Mais le plus surprenant dans l’œuvre de Betty Dodson fut sa contribution à l’industrie du sextoy. Au cours d’une de ses séances filmées où des femmes mûres se caressent en cercle, elle eût l’idée d’utiliser les vibrations d’un appareil pour masser le dos afin de stimuler les parties génitales. Cet appareil, c’est le Magic Wand de Hitachi et durant les décennies qui suivront, il s’en vendra des millions en vue de cette utilisation détournée. Chez Vibratex, distributeur officiel de l’engin, le deuil est de rigueur. « Etre associé à la vie de Betty et à son enseignement est un honneur. Elle nous manque tous et nous ne l’oublierons jamais », témoigne son patron, Shay Martin. Au contraire d’Ovidie, ex-figure du X passée à la réalisation de documentaires, plus proches du Prix Albert Londres que des AVN Awards, qui exprime dans un tweet la crainte que les pionnières ne tombent dans l’oubli.
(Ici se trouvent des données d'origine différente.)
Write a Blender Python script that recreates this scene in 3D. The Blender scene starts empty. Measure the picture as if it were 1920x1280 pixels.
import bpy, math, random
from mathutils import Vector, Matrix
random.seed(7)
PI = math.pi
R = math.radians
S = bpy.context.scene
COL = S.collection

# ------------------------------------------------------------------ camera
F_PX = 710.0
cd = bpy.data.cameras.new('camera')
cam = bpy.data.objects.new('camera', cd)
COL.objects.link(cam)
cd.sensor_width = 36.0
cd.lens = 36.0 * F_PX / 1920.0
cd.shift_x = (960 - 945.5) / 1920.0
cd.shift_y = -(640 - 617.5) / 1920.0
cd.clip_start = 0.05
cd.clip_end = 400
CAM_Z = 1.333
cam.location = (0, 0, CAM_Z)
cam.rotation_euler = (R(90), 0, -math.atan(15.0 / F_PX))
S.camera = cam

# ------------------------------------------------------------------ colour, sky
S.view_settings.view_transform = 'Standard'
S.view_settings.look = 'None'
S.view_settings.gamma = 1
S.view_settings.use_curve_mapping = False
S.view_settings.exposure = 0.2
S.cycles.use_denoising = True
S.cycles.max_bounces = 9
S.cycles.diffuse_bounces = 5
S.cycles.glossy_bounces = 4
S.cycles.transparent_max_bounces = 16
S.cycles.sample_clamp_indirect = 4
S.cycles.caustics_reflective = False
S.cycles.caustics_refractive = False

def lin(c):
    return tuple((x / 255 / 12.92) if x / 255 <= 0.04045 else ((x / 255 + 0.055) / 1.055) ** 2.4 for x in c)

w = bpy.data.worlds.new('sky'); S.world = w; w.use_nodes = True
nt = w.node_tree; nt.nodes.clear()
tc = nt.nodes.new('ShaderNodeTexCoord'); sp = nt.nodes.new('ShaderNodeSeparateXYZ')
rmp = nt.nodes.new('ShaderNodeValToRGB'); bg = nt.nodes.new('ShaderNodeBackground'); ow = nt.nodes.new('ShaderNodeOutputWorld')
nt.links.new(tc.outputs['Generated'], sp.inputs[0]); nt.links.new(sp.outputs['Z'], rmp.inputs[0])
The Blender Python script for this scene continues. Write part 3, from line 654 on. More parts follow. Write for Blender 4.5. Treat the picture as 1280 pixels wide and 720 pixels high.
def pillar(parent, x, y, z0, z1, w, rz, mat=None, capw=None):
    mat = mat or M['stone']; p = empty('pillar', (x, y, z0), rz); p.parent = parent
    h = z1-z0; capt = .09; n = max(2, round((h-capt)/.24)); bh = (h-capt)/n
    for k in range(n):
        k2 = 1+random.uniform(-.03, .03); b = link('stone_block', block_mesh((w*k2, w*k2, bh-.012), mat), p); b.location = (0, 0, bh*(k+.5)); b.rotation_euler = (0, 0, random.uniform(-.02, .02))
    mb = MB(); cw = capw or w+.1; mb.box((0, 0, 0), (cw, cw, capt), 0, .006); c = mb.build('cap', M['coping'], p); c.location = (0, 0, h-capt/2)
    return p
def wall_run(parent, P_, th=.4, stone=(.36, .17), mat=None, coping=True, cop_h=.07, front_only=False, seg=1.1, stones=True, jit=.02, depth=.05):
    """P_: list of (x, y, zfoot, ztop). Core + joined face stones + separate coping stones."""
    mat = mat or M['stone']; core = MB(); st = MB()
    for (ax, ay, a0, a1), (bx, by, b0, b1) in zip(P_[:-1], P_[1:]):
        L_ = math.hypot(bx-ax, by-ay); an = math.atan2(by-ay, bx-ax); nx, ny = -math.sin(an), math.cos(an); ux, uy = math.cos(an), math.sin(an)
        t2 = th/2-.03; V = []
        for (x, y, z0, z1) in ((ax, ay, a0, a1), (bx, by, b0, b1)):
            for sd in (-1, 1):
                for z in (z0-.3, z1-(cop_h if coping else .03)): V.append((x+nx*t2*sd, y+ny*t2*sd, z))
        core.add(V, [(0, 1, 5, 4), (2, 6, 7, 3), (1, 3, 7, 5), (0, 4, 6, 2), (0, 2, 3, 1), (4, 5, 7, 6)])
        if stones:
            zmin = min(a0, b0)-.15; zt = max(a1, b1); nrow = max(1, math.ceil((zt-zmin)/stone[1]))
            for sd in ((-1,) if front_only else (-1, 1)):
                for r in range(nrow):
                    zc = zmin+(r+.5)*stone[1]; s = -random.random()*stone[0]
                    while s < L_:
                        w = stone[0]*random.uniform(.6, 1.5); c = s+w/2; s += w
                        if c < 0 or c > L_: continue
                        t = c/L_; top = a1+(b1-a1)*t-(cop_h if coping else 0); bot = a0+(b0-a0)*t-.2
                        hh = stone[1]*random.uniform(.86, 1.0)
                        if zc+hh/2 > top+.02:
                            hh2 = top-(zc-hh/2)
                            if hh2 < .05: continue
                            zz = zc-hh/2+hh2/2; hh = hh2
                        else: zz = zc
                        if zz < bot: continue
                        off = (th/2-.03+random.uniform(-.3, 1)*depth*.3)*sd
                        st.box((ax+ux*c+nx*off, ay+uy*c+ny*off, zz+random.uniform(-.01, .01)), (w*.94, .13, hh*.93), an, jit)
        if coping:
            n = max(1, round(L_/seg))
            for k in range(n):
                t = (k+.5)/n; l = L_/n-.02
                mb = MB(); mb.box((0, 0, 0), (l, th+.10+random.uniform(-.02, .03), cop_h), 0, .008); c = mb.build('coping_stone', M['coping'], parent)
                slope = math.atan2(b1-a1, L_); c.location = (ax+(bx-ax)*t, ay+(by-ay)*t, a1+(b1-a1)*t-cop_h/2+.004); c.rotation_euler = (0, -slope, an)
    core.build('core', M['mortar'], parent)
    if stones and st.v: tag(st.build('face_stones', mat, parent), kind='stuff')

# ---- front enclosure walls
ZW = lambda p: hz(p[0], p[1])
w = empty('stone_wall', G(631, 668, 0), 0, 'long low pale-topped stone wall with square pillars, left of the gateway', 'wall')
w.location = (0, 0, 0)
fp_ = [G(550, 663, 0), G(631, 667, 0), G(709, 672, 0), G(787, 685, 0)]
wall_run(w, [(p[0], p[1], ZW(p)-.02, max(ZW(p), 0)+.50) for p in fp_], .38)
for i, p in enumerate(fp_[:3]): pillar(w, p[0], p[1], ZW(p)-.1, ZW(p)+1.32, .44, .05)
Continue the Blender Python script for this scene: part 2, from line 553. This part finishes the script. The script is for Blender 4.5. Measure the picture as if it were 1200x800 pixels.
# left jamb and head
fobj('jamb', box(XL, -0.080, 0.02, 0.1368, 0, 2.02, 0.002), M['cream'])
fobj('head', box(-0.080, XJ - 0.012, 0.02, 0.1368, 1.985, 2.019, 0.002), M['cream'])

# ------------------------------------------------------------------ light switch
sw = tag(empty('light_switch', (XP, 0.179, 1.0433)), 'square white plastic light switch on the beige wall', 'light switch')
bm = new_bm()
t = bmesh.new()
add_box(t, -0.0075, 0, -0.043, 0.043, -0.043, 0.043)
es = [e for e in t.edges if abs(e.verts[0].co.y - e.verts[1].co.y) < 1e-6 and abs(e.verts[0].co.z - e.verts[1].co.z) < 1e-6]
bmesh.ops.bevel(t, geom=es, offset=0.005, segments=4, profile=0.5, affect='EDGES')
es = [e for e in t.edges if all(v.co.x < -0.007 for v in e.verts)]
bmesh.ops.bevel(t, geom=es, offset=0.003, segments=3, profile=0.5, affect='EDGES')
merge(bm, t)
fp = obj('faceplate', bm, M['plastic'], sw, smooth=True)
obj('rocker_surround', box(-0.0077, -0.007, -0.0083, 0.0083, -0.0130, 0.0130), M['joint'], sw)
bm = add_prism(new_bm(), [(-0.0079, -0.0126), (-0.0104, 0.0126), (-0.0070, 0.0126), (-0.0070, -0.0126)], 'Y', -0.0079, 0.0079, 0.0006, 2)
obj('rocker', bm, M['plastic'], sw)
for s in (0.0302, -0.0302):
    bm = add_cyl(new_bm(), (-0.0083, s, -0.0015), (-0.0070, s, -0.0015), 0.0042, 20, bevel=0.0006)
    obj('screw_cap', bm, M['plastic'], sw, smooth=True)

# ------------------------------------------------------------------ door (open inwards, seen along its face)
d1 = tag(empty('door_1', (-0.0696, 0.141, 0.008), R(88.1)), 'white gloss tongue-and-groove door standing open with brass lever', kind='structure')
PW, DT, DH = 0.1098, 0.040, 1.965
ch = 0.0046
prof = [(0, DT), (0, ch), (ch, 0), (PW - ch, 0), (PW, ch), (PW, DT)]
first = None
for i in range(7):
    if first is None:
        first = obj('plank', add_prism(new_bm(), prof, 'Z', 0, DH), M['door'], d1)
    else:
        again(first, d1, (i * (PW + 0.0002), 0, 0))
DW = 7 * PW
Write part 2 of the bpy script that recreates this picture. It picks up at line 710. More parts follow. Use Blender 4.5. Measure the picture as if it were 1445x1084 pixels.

En effet, en ces temps troublés, le combat continue plus que jamais pour les féministes pro-sexe. Mais qui pour prendre le flambeau et protéger l’héritage ? En France, Virginie Despentes, Wendy Delorme semblent éloignées de la cause et même Ovidie confesse ne plus trop se définir comme telle. Le courant fem pro-cul a l’air de ne plus concerner que les TDS et les groupies de Cardi B, au risque de brouiller le message. Restent des initiatives. Au début de l’année, Betty Dodson était apparue dans la télé-réalité à la sauce médecine alternative de l’actrice Gwyneth Paltrow pour Netflix : The Goop Lab. Les retours ont été violents, mais le programme a fait parler. Jusqu’au bout, tel un moine Shaolin du good sex, Betty Dodson aura porté la bonne parole. Quoi qu’on en dise, disparaître à 91 ans donne un crédit certain à son enseignement.